Kann im Einzelfall höhere Gewalt bejaht werden und ist die Ausführung der bereits begonnenen Arbeiten für voraussichtlich längere Dauer – regelmäßig mehr als einen Monat (BeckOK VOB/B/Oberhauser VOB/B § 6 Abs. 5 Rn. 1) – unterbrochen, sind gemäß § 6 Abs. 5 VOB/B die bereits erbrachten Leistungen nach den Vertragspreisen (vorläufig) abzurechnen und außerdem die Kosten zu vergüten, die dem Auftragnehmer bereits entstanden und in den Vertragspreisen des nicht ausgeführten Teils der Leistung enthalten sind.
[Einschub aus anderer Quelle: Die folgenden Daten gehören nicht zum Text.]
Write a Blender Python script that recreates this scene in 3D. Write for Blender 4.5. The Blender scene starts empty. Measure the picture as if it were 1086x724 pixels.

Dauert eine Unterbrechung länger als drei Monate, so kann jede Partei den Vertrag schriftlich kündigen, weil ihr ein Festhalten am Vertrag dann unzumutbar sein kann, vgl. § 6 Abs. 7 S. 1 VOB/B. Auch hier gilt allerdings wieder für neue Bauverträge, dass das Kündigungsrecht ausgeschlossen ist, wenn Unterbrechungen eintreten, die bei Abschluss des Vertrages bereits bekannt waren oder mit denen gerechnet werden musste (BeckOK VOB/B/Oberhauser VOB/B § 6 Abs. 7 Rn. 3).